From Tokyo to D.C.

The Cherry Blossom Festival Celebrates 97 Years

Thousands of people arrived to the downtown Washington, D.C. area last Saturday March 28, for the kick-off of the two-week long annual Cherry Blossom Festival .

People traveled with their loved ones and friends to get a snapshot of the breathtaking scenery of over 3000 cherry trees pleasantly assorted around the Tidal Basin in West Potomac Park.

“I come to the festival every year and each time I fall in love all over again with these trees,” said Caroline Hutchinson from Manassas, Va. “It’s like going away for a while and coming back for a family reunion.”

This year’s 2009 festival marks the 97th celebration of the original gift of the 3000 cherry trees from the city of Tokyo to the people of Washington, D.C. in 1912.

With its signature events which include an opening ceremony, a Smithsonian kite festival, a firework show, daily cultural performances, a parade and a host of other revels the festival strikes at the beginning of spring each year when the trees are at full bloom.

Chelsea Howeth traveled with her family from Chesterfield, Va. to experience the festival. “This is my first time coming to the Cherry Blossom Festival and I am amazed at how the trees are strategically located all the way around the Tidal Basin,” Howeth said.

The opening ceremony was held at the National Building Museum following the family activities of the morning. It was followed by cultural performances, which included The Washington School of Ballet. Throughout the remainder of the next two weeks many other performances are scheduled to take place opposite the steps of the Jefferson Memorial.

“It’s pretty cool to see some of the Japanese artists and see the difference between their style of music and ours in America,” New Yorker Richard Thomas said.

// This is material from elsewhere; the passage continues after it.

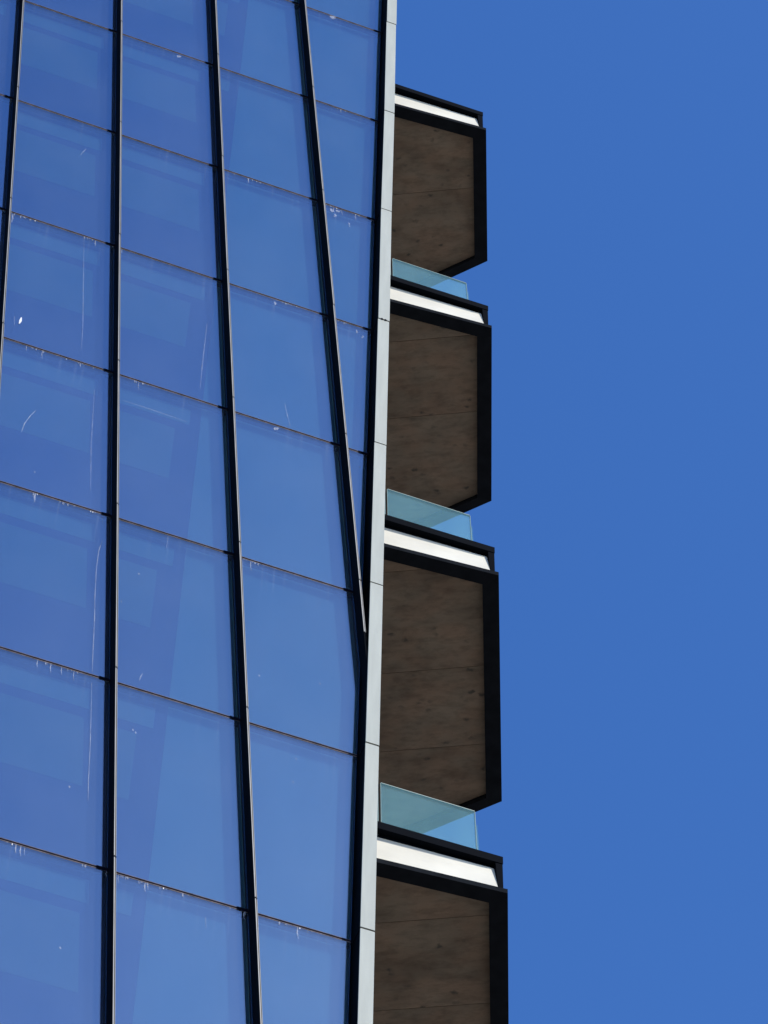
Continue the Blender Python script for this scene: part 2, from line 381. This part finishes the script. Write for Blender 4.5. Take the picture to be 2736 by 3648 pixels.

First Ladies have always played a pivotal role in the festival, dating back to 1912 when First Lady Helen Herron Taft helped plant the first Cherry Blossoms Trees. First Lady Michele Obama is serving as the 2009 Festival’s Honorary Chair.

“I am honored to continue the tradition dating back to First Lady Helen Taft that celebrates the beauty and history of this festival,” Obama said. “It means so much to me to have the first black First Lady serve as chair of the festival, and I get to be apart of the history,” Felicia Smith said. Smith is one of the many people who come to the festival every year.

The First Lady has expressed that she wants to get to know the local community and make it her home. There is no better opportunity to do this than during the festival that marks the beginning of spring in the nation’s capital. The Cherry Blossom Festival is not only about the immaculate display of trees. There is a rich history behind this yearly celebration.

In a ceremony held on March 27, 1912, First Lady Helen Herron Taft and Viscountess Chinda, wife of the Japanese ambassador, planted the first two trees from Japan on the north bank of the Tidal Basin. This led to the eventual planting of over 3000 additional trees and the first ever festival, celebrating the fellowship between Japan and America, which took place in 1935.

Part of the festivities is getting to learn the history behind the Cherry Blossom Festival. There are events each day that deliver interesting information.

“When I learned the history behind the planting of the trees, I had no idea about the reason for all of these beautiful trees,” said Sandra Brown of Baltimore, Md.

The last event of festival is April 12, and should not be missed according to Park Ranger Susan Peters.

“The Cherry Blossom Festival is a great experience for people of any age, so come on down and enjoy yourself and have a great learning experience as well,” Peters said.